From:J Matthew Pearson <pearson@...>
Date:Saturday, August 12, 2000, 17:41
The Gray Wizard wrote:

> > How did this double marking evolve in your fictional history? > > This is highly interesting. Most languages use one and only one system > > of marking semantic relations or cases, but Amman-iar uses two different > > of them. > > Not enough is known about the protolanguage Vulanayal to be certain, but > linguists speculate that it occurred through a combination of language > mixing from as many as four different sources at very widely separated > times. The ur-language of amman seems to have been primarily active. A > very early contact with Grey Elves (long before the coming of the > Numenoreans) apparently added a nominative/accusative case marking to > possibly all pronouns, but at minimum to the speech-act pronouns.

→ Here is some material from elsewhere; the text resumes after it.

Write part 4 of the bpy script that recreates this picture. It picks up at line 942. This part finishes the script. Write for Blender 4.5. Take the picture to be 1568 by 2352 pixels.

With the > coming of the Numenoreans, two new sources of language mixing occurred. > Since the escaping Numenoreans were of the court of Amandil of Andunie, they > still spoke Sindarin and influenced the language of amman primarily > lexically. However, as Numenoreans they also spoke Adunaic (possible some > Sindarin/Adunaic) Creole) and it was the latter that is thought to have > added the ergative influence.
Adunaic was ergative? Based on the sketchy description of Adunaic in one of Christopher Tolkien's "History of Middle-Earth" volumes, the morphological case system seems to me to have been modelled loosely on Berber, with a "bound" case used for postverbal objects and genitives and a "free" case used for preveral subjects. Or am I misremembering? Matt.